Sin embargo, incluso en este contexto de puritanismo moral victoriano, emergen semillas de disidencia, porque el extrañamiento sexual también opera como figura de resistencia: el deseo se niega a desaparecer. Hay cuerpos que resisten al encierro, al silenciamiento; voces femeninas que empiezan a preguntarse qué espacio podría tener el deseo en una utopía que pretenda ser liberadora. En ellas, el “extraño sexual” se revela como figura liminal: monstruosa pero liberadora, encerrada pero subversiva, ausente pero latente.

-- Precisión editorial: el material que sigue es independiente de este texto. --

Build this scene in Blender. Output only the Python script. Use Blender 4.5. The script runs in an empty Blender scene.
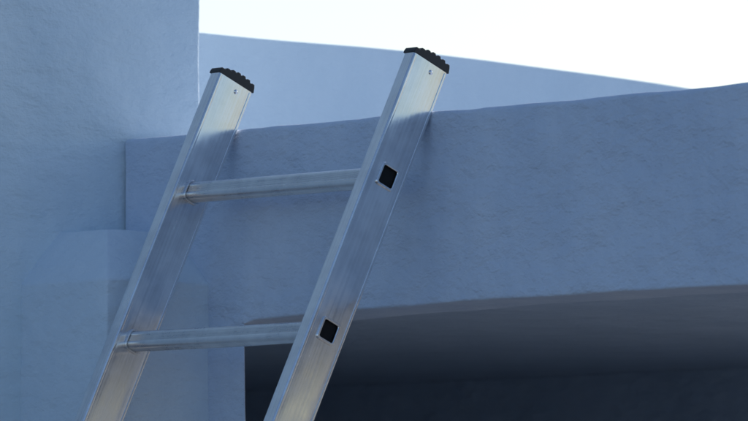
import bpy, bmesh, math
from mathutils import Vector, noise, Matrix
S=bpy.context.scene
S.view_settings.view_transform='Standard'; S.view_settings.look='None'; S.view_settings.exposure=0
R=math.radians
ZP=2.1
H=ZP+.1575
X0=-.7302; XJ=-.3656; XR=1.62

# ---------------- materials ----------------
def nodes(name):
    m=bpy.data.materials.new(name); m.use_nodes=True
    nt=m.node_tree; b=nt.nodes['Principled BSDF']; return m,nt,b
def plaster(name,c1,c2,bump=1.0):
    m,nt,b=nodes(name); L=nt.links.new
    g=nt.nodes.new('ShaderNodeNewGeometry')
    def nz(scale,det=5,rough=.55,vec=None):
        n=nt.nodes.new('ShaderNodeTexNoise'); n.inputs['Scale'].default_value=scale
        n.inputs['Detail'].default_value=det; n.inputs['Roughness'].default_value=rough
        L(vec or g.outputs['Position'],n.inputs['Vector']); return n
    mp=nt.nodes.new('ShaderNodeMapping'); mp.inputs['Scale'].default_value=(1,1,.5)
    L(g.outputs['Position'],mp.inputs['Vector'])
    big=nz(4.2,6,.7,mp.outputs[0])
    r=nt.nodes.new('ShaderNodeValToRGB'); r.color_ramp.elements[0].position=.34; r.color_ramp.elements[1].position=.66
    r.color_ramp.elements[0].color=(*c1,1); r.color_ramp.elements[1].color=(*c2,1)
    L(big.outputs[0],r.inputs[0])
    mp2=nt.nodes.new('ShaderNodeMapping'); mp2.inputs['Scale'].default_value=(.7,.7,1.3); mp2.inputs['Rotation'].default_value=(.2,.35,0)
    L(g.outputs['Position'],mp2.inputs['Vector'])
    br=nz(13,6,.60,mp2.outputs[0]); gr=nz(210,1,.6)
    def bm(src,dist,prev=None,st=1):
        bn=nt.nodes.new('ShaderNodeBump'); bn.inputs['Distance'].default_value=dist; bn.inputs['Strength'].default_value=st
        L(src,bn.inputs['Height']); 
        if prev: L(prev,bn.inputs['Normal'])
        return bn.outputs[0]
    n=bm(br.outputs[0],.024*bump); n=bm(gr.outputs[0],.0011*bump,n)
    L(n,b.inputs['Normal']); L(r.outputs[0],b.inputs['Base Color']); b.inputs['Roughness'].default_value=.85
    b.inputs['Specular IOR Level'].default_value=.2
    return m
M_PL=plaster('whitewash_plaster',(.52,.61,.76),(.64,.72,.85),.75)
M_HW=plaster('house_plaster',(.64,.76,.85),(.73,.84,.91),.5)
M_PI=plaster('pier_plaster',(.62,.72,.82),(.71,.80,.88),.55)
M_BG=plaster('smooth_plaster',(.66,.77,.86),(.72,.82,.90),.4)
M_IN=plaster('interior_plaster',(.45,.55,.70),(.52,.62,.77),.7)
M_GR=plaster('terrace_ground',(.28,.28,.27),(.36,.35,.34),2)

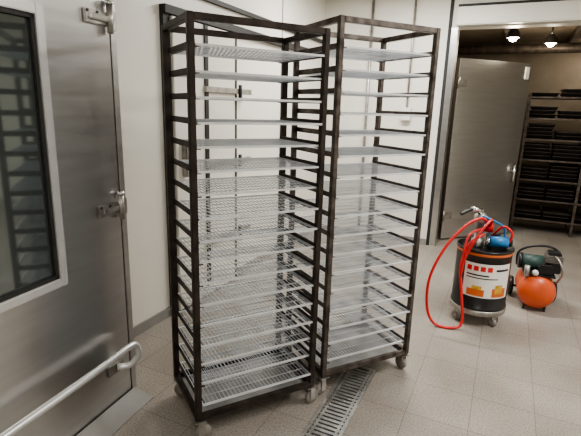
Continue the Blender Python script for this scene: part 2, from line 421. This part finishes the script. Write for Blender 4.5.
# ---------------------------------------------------------------- pan shelving in the store room
def shelving(name,p,q,W,D,levels,seed):
    rnd=random.Random(seed); E=empty(name,loc=room(p,q),rz=RA)
    k=MB(); H=1.74
    for x in (.0,W/2,W):
        for y in (0,D): k.rng((x-.015,y-.015,0),(x+.015,y+.015,H),M_shelfst)
    zs=[.18+i*(H-.22)/(levels-1) for i in range(levels)]
    for z in zs:
        k.rng((0,-.012,z-.02),(W,.012,z),M_shelfst); k.rng((0,D-.012,z-.02),(W,D+.012,z),M_shelfst)
        k.rng((0,.0,z-.012),(W,D,z-.006),M_rust)
    k.done('shelf_frame',parent=E)
    k=MB()
    for z in zs:
        x=.17
        while x<W-.1:
            n=rnd.randint(2,4) if z<1.6 else 2
            for j in range(n):
                if j==n-1 and rnd.random()<.25: continue
                k.box((x+rnd.uniform(-.01,.01),D/2,z+.024+j*.045),(.30,D*.86,.043),M_pan,bev=.006,taper=.88)
                k.rng((x-.152,D*.05,z+.043+j*.045),(x+.152,D*.95,z+.047+j*.045),M_shelfst)
            x+=.325
    k.done('baking_pans',parent=E)
shelving('pan_shelving',.17,6.50,1.35,.5,7,1)
shelving('pan_shelving.001',1.62,6.50,1.3,.5,7,5)

# ---------------------------------------------------------------- lamps
def fixture(name,p,q,length,z,power,rz):
    E=empty(name,loc=room(p,q,z),rz=RA+rz)
    k=MB(); k.rng((-length/2,-.09,-.06),(length/2,.09,-.001),M_fix,.01)
    k.done('housing',parent=E)
    k=MB()
    for y in (-.045,.045): k.path([(-length/2+.04,y,-.075),(length/2-.04,y,-.075)],.013,M_tube,10)
    k.done('tubes',parent=E)
    l=bpy.data.lights.new(name+'_light','AREA'); l.shape='RECTANGLE'; l.size=length; l.size_y=.16; l.energy=power; l.color=(1,.98,.95)
    o=bpy.data.objects.new('light',l); bpy.context.collection.objects.link(o); o.parent=E; o.location=(0,0,-.10)
fixture('ceiling_lamp',.3,-.4,1.3,HC,38,R(90))
fixture('ceiling_lamp.001',-.9,4.0,1.3,HC,62,0)
fixture('ceiling_lamp.002',1.2,2.6,1.3,HC,66,R(90))
def spot(name,p,q,z,power):
    E=empty(name,loc=room(p,q,z))
    k=MB(); k.path([(0,0,0),(0,0,-.10)],.01,M_dark); k.lathe([(.03,-.10),(.06,-.14),(.07,-.20)],M_dark,seg=20); k.lathe([(.001,-.195),(.062,-.195)],M_lamp,seg=20)
    k.lathe([(.001,-.24),(.03,-.23),(.045,-.205),(.03,-.19)],M_lamp,seg=16)
    k.done('shade',parent=E)
    l=bpy.data.lights.new(name+'_light','POINT'); l.energy=power; l.color=(1,.86,.66); l.shadow_soft_size=.06
    o=bpy.data.objects.new('light',l); bpy.context.collection.objects.link(o); o.parent=E; o.location=(0,0,-.32)
spot('pendant_lamp',-.10,5.9,2.5,14)
spot('pendant_lamp.001',.9,7.4,2.5,6)
spot('pendant_lamp.002',.30,6.45,2.5,5)

w=bpy.data.worlds.new('world'); bpy.context.scene.world=w; w.use_nodes=True
w.node_tree.nodes['Background'].inputs[0].default_value=(.6,.58,.55,1); w.node_tree.nodes['Background'].inputs[1].default_value=.05
try: bpy.context.scene.view_settings.look='AgX - Medium High Contrast'
except Exception: pass

# ---------------------------------------------------------------- camera
cd=bpy.data.cameras.new('camera'); cd.lens=28.25; cd.sensor_width=36; cd.clip_start=.02
co=bpy.data.objects.new('camera',cd); bpy.context.collection.objects.link(co)
co.matrix_world=Matrix.Translation((0,0,1.5))@Matrix.Rotation(R(90-13.8),4,'X')@Matrix.Rotation(R(1.7),4,'Z')
bpy.context.scene.camera=co
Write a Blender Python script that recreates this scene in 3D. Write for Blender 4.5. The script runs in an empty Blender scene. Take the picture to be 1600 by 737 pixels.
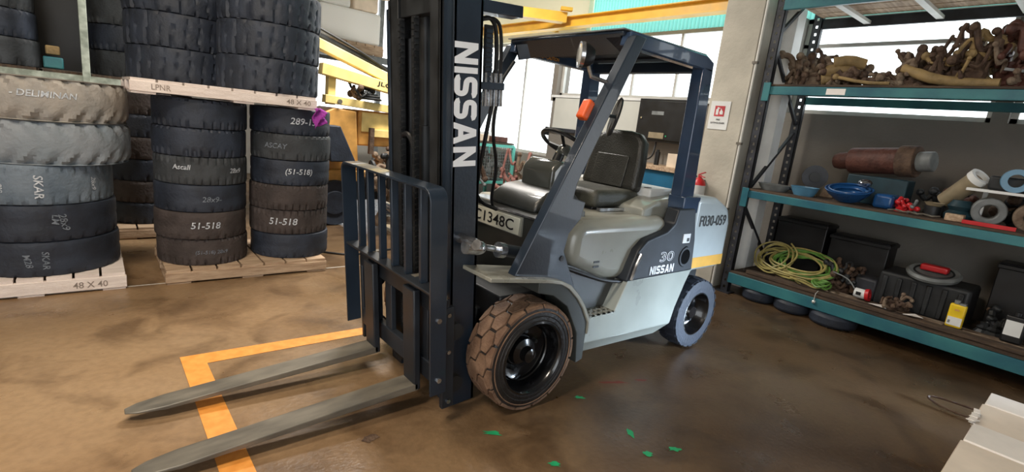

Finalmente, el “extraño sexual” produce una dislocación narrativa. Su aparición, como en Herland, altera el equilibrio de la utopía, genera conflicto y expone los límites de un orden que sólo puede mantenerse a través de la exclusión. En ese sentido, su presencia no es sólo una amenaza: es una pregunta lanzada al futuro de la imaginación feminista.
Así, la figura del “extraño sexual” no solo desestabiliza los imaginarios utópicos de la primera ola, sino que anticipa la urgencia con la que la segunda ola feminista comenzará a reclamar el cuerpo, el deseo y el placer como territorios de emancipación y disputa política. Lo que antes era silenciado o expulsado, pronto se convertirá en campo de batalla simbólico y textual: el sexo dejará de ser ausencia y pasará a ser argumento, herida y revolución.

🕰️En transición hacia la segunda ola
Aunque suele presentarse como una historia en oleadas, el feminismo no se detiene entre ellas. Tras el declive de la primera ola —más centrada en el sufragio y la ciudadanía legal—, no surgió un desierto político, sino un paisaje de luchas menos visibles, pero no menos fértiles. Entre los años treinta y sesenta, pensadoras como Simone de Beauvoir, que publicó El segundo sexo en 1949, reformularon las bases filosóficas del feminismo. En América Latina y África, las mujeres se organizaron en resistencias anticoloniales, y en Estados Unidos, el activismo laboral femenino se entretejía con demandas de justicia racial. Esta etapa intermedia fue laboratorio de ideas, redes y conflictos que prepararon el terreno para el estallido discursivo y político de la segunda ola, en la que el cuerpo, el deseo y el placer pasarían a ser territorios centrales de emancipación y debate político.